Data section:
(begin)
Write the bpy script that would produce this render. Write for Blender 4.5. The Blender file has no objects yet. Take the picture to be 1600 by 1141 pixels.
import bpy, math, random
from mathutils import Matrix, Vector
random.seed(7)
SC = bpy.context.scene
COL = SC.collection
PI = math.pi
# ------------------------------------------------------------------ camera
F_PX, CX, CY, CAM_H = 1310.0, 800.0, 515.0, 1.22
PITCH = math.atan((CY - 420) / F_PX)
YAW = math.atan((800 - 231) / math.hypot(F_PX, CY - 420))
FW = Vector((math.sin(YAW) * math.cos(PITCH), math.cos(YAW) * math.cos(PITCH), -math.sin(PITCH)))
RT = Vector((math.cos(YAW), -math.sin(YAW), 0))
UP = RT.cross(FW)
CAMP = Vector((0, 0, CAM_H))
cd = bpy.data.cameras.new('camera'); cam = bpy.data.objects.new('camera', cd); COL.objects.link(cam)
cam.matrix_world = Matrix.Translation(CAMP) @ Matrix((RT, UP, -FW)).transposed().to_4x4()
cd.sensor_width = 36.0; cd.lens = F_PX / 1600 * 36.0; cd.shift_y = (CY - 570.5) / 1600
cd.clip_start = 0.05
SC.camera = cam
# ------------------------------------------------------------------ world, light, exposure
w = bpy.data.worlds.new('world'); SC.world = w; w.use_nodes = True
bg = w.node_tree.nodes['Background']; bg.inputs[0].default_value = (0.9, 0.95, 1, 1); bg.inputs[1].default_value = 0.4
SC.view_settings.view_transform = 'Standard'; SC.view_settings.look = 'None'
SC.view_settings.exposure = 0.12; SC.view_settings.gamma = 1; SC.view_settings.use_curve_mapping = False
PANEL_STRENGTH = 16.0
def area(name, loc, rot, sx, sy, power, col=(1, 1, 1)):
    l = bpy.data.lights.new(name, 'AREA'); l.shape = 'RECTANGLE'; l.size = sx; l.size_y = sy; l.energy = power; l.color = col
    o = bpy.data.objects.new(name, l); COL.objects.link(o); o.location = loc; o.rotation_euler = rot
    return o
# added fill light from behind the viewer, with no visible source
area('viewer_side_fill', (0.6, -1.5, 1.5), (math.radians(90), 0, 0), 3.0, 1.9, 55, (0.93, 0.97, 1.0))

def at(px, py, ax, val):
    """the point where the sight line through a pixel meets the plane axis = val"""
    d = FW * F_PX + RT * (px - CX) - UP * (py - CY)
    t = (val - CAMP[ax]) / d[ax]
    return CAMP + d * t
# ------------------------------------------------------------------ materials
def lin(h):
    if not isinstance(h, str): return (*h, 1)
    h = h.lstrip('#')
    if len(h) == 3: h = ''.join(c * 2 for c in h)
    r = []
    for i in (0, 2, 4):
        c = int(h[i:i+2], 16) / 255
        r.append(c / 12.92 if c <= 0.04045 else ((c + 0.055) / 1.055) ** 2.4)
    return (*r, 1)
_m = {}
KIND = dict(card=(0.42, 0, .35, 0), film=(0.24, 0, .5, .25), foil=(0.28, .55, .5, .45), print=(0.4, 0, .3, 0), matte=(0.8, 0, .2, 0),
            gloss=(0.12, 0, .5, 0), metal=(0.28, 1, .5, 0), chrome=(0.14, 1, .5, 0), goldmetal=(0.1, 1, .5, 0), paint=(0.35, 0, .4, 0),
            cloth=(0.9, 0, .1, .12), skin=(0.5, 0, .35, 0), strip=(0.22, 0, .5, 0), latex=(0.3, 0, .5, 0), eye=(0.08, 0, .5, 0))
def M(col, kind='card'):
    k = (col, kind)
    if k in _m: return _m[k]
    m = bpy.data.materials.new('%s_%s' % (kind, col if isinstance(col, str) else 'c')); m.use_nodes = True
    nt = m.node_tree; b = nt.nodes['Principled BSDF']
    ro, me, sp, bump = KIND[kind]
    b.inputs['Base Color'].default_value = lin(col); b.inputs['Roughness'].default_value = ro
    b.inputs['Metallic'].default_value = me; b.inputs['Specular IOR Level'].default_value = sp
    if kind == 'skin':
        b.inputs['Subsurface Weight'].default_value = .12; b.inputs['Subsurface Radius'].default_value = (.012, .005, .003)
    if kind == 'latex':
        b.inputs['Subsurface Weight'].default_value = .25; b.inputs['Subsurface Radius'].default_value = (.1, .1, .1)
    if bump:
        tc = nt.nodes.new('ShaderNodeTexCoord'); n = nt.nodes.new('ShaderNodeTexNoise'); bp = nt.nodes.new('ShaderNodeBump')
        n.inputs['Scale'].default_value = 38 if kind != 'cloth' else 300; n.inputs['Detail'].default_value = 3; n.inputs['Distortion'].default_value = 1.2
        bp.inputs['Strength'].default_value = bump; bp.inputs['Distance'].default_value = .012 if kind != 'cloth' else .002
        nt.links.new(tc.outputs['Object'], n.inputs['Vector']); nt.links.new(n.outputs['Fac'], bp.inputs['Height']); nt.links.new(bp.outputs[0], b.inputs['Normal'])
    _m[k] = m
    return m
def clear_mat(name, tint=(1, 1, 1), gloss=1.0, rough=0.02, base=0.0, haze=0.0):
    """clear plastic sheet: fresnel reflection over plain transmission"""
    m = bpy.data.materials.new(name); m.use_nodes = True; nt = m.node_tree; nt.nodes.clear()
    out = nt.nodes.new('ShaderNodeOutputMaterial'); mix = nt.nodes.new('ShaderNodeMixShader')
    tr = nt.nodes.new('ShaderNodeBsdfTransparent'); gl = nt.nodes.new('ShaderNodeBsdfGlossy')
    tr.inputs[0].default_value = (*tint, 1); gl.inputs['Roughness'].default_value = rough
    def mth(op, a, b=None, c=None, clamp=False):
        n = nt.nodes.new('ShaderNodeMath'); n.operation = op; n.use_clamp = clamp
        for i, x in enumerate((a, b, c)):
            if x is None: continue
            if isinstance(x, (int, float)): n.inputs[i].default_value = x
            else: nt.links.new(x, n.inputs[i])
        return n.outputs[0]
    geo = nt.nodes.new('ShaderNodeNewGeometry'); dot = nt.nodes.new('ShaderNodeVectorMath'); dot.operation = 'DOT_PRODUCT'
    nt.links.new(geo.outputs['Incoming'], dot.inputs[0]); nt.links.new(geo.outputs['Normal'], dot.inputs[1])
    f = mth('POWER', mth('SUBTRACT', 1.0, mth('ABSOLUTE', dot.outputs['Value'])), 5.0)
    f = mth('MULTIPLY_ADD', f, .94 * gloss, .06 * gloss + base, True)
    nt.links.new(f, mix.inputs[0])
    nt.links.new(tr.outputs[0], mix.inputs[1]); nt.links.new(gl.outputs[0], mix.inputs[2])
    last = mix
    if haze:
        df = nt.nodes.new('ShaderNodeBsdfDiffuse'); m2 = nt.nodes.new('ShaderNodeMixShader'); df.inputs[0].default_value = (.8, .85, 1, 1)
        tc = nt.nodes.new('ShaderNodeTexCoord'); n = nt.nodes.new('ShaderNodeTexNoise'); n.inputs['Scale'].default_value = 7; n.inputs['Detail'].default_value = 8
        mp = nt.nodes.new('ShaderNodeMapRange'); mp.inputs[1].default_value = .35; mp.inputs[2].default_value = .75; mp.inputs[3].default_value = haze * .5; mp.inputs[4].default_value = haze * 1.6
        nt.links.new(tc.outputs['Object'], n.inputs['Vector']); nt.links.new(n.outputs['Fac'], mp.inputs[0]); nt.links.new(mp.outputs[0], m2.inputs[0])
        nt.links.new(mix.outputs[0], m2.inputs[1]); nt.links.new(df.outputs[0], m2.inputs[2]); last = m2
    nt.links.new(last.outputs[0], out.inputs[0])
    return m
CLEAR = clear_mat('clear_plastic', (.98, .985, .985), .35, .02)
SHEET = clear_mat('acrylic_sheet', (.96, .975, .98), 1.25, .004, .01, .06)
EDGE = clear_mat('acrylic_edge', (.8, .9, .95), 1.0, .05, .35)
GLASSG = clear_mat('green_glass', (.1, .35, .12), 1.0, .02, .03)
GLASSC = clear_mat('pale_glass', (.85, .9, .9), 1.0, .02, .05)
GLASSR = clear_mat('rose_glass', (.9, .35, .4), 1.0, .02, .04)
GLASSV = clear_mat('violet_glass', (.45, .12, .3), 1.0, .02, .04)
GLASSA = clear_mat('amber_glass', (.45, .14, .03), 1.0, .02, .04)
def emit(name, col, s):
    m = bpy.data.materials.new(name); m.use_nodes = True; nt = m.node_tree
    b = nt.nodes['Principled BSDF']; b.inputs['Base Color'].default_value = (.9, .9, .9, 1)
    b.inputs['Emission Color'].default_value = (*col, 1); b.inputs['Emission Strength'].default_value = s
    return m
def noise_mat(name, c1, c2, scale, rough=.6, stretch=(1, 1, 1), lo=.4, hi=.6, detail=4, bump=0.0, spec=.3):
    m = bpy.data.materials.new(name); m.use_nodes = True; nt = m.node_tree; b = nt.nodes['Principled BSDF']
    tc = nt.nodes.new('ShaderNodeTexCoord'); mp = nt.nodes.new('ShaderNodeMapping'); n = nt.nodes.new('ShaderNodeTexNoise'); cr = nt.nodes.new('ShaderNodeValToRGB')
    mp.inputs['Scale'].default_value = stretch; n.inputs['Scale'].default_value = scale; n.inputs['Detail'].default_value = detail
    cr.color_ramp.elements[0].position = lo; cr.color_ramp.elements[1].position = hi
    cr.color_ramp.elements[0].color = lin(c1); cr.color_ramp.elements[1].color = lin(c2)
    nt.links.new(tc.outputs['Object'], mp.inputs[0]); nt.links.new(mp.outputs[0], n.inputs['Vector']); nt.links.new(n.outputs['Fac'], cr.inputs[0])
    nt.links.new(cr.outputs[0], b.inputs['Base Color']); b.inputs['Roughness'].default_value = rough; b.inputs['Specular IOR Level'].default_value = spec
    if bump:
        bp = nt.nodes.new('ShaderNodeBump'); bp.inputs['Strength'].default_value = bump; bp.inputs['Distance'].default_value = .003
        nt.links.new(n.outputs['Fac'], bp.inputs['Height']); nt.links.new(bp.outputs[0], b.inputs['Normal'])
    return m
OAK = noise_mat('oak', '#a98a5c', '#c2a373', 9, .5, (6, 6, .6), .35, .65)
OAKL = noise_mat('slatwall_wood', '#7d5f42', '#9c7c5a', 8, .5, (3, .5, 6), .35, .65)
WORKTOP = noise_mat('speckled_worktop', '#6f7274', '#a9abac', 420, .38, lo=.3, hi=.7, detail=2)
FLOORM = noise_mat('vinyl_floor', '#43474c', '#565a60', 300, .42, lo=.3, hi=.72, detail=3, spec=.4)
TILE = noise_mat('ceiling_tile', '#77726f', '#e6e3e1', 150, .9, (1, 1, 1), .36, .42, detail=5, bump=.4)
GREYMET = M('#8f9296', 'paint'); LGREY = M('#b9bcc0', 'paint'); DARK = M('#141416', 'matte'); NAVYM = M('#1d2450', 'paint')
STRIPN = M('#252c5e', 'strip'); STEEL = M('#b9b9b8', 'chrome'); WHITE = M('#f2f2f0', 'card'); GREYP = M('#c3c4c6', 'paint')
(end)
Written problem: Point out every line holding the string "objects" and copy it.

Exercise result:
Write the bpy script that would produce this render. Write for Blender 4.5. The Blender file has no objects yet. Take the picture to be 1600 by 1141 pixels.
cd = bpy.data.cameras.new('camera'); cam = bpy.data.objects.new('camera', cd); COL.objects.link(cam)
    o = bpy.data.objects.new(name, l); COL.objects.link(o); o.location = loc; o.rotation_euler = rot